Wansbrough work stresses two points—that Muslim literature is late, dating more than a century and a half after the death of Muhammad, and that Islam is a complex phenomenon which must have taken many generations to fully develop.
[11] He postulated that Islam did not come into being as a new religion on its own but derived from conflicts of various Jewish-Christian sects[12] and from the need for a (fixed) sacred scripture upon which to base the Abbasid code of law: "The employment of scriptural Shawahid in halakhic controversy required a fixed and unambiguous text of revelation ... the result was the Quranic canon.
[13][14] The Quran was written and collected in a long process over 200 years and thus cannot be attributed to Muhammad, being more recent than traditional accounts date it.
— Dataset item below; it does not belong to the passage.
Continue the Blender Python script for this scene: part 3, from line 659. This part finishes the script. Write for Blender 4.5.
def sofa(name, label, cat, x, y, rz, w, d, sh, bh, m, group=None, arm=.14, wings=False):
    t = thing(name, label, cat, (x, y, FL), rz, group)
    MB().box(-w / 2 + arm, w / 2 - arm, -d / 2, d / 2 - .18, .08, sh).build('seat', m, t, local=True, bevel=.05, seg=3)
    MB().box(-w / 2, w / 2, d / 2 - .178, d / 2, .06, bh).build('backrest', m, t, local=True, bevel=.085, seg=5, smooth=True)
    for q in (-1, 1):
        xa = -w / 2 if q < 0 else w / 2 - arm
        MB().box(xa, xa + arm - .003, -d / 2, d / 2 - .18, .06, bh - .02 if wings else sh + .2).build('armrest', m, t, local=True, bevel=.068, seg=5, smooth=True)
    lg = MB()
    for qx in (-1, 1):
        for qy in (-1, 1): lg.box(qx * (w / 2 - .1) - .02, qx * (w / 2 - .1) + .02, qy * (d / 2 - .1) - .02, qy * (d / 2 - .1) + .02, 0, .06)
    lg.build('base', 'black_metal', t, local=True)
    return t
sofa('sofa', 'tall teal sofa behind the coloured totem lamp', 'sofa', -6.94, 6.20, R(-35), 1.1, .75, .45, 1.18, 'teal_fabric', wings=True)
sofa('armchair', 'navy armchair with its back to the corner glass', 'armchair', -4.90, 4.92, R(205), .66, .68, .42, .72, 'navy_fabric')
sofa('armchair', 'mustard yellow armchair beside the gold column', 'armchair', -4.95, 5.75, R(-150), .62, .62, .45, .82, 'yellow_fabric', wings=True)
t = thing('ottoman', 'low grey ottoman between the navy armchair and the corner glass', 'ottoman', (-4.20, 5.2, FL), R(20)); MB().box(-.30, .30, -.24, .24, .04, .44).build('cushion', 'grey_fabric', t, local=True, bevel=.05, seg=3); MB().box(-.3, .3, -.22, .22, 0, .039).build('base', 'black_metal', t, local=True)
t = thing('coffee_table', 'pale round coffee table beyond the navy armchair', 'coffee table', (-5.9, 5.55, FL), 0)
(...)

[12] Thus, Wansbrough argued that the Quran "became a source for biography, exegesis, jurisprudence and grammar"[3][15] around the 2nd/3rd century AH in Abbasid Iraq (not the 1st-century Hijaz, Western Arabia, as traditionally dated and located).
Specifically Wansbrough thinks it must have been completed by Ibn Hisham around the time he composed his Sīra of Muhammad because of the "preponderance of Quran-based (historicised) narratives therein".
[14] Wansbrough thought evidence for the "seventh-century Hijaz" as the location of the Islam's origins was "[b]ereft of archaeological witness and hardly attested in pre-Islamic Arabic or external sources", but instead owed "its historiographical existence almost entirely to the creative endeavour of Muslim and Orientalist scholarhship".